Katy Wallace and her partner Paulus McKinnon are both magpies with an eye for picturesque objects in various states of disrepair. McKinnon used to collect alluring weatherboards that had come adrift before washing up on windswept coasts, their layers of paint weathered away, revealing colourful looms for the imaginative.
Meanwhile Wallace has created a somewhat mechanical alter ego called the Transmogrifier Machine, which rejuvenates articles, often locally made discarded antique furniture.
Wallace and McKinnon were both part of Indicator Studio, a collective of artists housed in what is now the head office of Greenpeace in Akiraho St, Eden Terrace.
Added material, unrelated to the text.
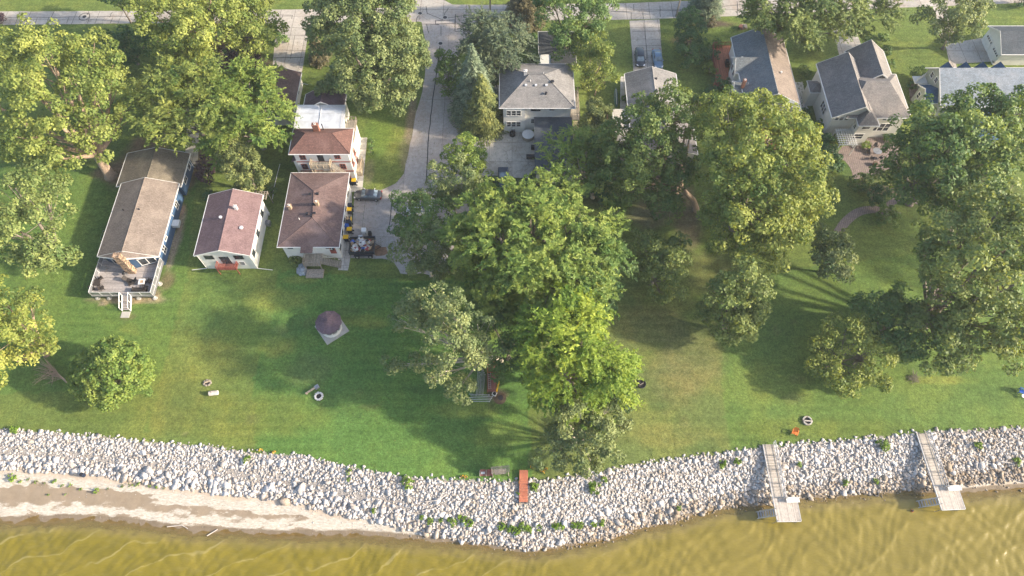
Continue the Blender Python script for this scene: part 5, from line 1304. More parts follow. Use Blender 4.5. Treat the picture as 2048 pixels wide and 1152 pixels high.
# things on the lawn
def fire_ring(name, u, v, ro, ri, h, label, mt, n=9, irregular=True, inner='ash'):
    t = thing(name,label,'fire pit',P(u,v,0),0,local=True)
    for k in range(n):
        a = 2*math.pi*k/n; rm = (ro+ri)/2; 
        solid('stone',mt,t,lambda m: m.obox((rm*math.cos(a),rm*math.sin(a)),(ro-ri)*random.uniform(.85,1.25),2*math.pi*rm/n*random.uniform(.85,1.0),0,h*random.uniform(.8,1.2),a+random.uniform(-.2,.2)),bevel=.05)
    solid('ash_bed',inner,t,lambda m: m.cyl((0,0),ri,0,.06,14))
    solid('charred_log','black',t,lambda m: (m.tube((-ri*.6,-.1,.1),(ri*.5,.2,.16),.06),m.tube((0,-.3,.1),(.1,.3,.2),.05)))
    return t
fire_ring('stone_fire_pit',638,793,.66,.38,.25,'fire pit ringed with white stones beside the split log on the lawn','stone_white',10)
t = thing('log_bench','pale plank leaning toward the white ringed fire pit with a grey box at its end','bench',P(623,782,0),R(36),local=True)
solid('plank','log_wood',t,lambda m: m.box(-.9,.6,-.13,.13,.28,.36)); solid('end_box','grey_metal',t,lambda m: m.box(.62,1.25,-.3,.28,0,.42),bevel=.04); solid('leg','log_wood',t,lambda m: m.box(-.8,-.65,-.11,.11,0,.28))
t = thing('fire_pit','rough little fire pit with a split log in it on the left lawn','fire pit',P(415,766,0),0,local=True)
for k in range(7): a = k*.9; solid('stone','old_wood',t,lambda m: m.obox((.5*math.cos(a),.42*math.sin(a)),.26,.34,0,.16,a),bevel=.04)
solid('log','log_wood',t,lambda m: m.tube((-.35,0,.2),(.35,.22,.24),.12,.1,8)); solid('ash_bed','ash',t,lambda m: m.cyl((0,0),.42,0,.05,12))
t = thing('log_stump','pale cut log with bark lying on the left lawn below the little fire pit','log',P(429,788,0),R(4),local=True)
solid('log','driftwood',t,lambda m: m.tube((-.62,0,.34),(.62,.05,.34),.36,.34,12)); solid('branch_stub','bark_grey',t,lambda m: m.tube((-.2,0,.6),(-.4,.2,.8),.09,.07,7))
t = thing('metal_fire_ring','dark steel fire ring on the lawn right of the yellow green tree','fire ring',P(1283,769,0),0,local=True)
solid('ring','dark_metal',t,lambda m: m.ring((0,0),.62,.54,0,.32,24)); solid('ash_bed','ash',t,lambda m: m.cyl((0,0),.54,0,.08,16)); solid('log','bark_grey',t,lambda m: m.tube((-.3,-.1,.14),(.3,.2,.18),.08))
t = thing('stone_fire_ring','tan block fire ring with a plank across it near the orange chair','fire ring',P(1614,842,0),0,local=True)
for k in range(12): a = 2*math.pi*k/12; solid('block','concrete' if k % 3 else 'old_wood',t,lambda m: m.obox((.58*math.cos(a),.58*math.sin(a)),.2,.3,0,.28,a),bevel=.02)
solid('ash_bed','ash',t,lambda m: m.cyl((0,0),.5,0,.07,14)); solid('plank','driftwood',t,lambda m: m.obox((.1,-.08),1.2,.14,.285,.33,R(-4)))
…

The pair were living the urban creative dream working and exhibiting with friends and colleagues in a vibrant independent space, but they wanted to put down roots and start a family.
They needed a home and with the Indicator tribe disbanding they needed studio space. After a couple of memorable road trips to Poverty Bay, the couple moved there with a newborn almost seven years ago. Predictably, their real estate dollars went further in Gisborne and they ended up with a collection of buildings on half an acre. As well as a house, the property hosted a group of elaborately vented sheds built to grow mushrooms in the 60s. These became their studios and the Transmogrifier Machine had a home.
Wallace and McKinnon are thriving in Gisborne, though many of their East Coast friends are also out of towners relatively new to the area. Many have come to escape the "consumerist frenzy" of the city, as Wallace puts it.